Dissect any of the 35 sales involving homes that ended up in foreclosure after they were sold by Sonny Kim, and it's hard to believe that lenders made any attempt to verify anything.

That's no surprise to prosecutors and experts who have reviewed thousands of mortgage fraud files. They say that often what allowed scams to work were banks that freely approved loans for borrowers who made absurd claims, like the carwash employee who supposedly earned $40,000 a month.

"Saying there was lax oversight is too kind, there was no oversight," said Doug Pollock, an expert witness for federal agencies prosecuting fraud. "The whole reason we're in this mess is because of the lenders. This is corporate greed all the way up the ladder."

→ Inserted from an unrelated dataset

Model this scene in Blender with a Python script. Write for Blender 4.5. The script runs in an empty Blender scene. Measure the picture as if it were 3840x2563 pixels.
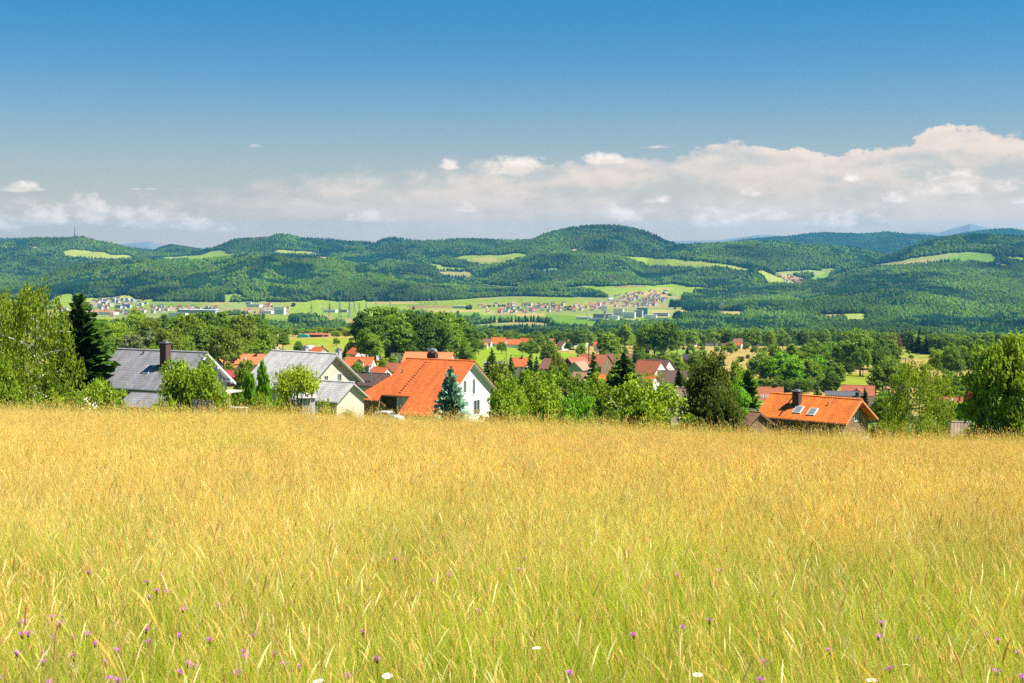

Nothing will improve without accountability on all levels, Pollock said, especially as the same banks get billions in a taxpayer bailout.

"The bad guys took advantage of a weak system," he said. "Law enforcement needs to prosecute these guys. But we're forgetting who's really responsible, and that's the bankers. No one is holding them accountable or making them change the way they do business.''

But the nation's top regulators suggest there's little payoff in a crackdown.

"There's no question that somewhere in this terrible mess many laws were broken," the chairman of the Securities and Exchange Commission, Christopher Cox, recently told Congress. "But, you know, cleaning up the mess through law enforcement after the fact, while important, is not ideal."

Federal mortgage fraud investigations are typically triggered after a lender files a "suspicious activity'' report. In the FBI's Tampa division, the number of such reports nearly quintupled between 2004 and 2007, from 430 to 2,041. This expanding caseload is swamping an agency that since 9/11 diverted most of its investigators to counterterrorism.

Rampant fraud has created market conditions that encourage more manipulation. As home prices fall because of the glut of foreclosures, the banks are desperate to sell. Someone flush with cash could do well.

Despite the bleakest market in years, Sonny Kim has sold 25 homes this year.

He fetched $185,000 in September for a home in Belmont Heights that had an appraised value of $128,000.

Kim keeps buying, too. On Oct. 20, he snapped up a house south of Bearss Avenue that sold for $198,000 in 2006. Kim paid just $83,000.

Kim bought it from WaMu. The owner had defaulted on his mortgage, and the bank needed to unload the house.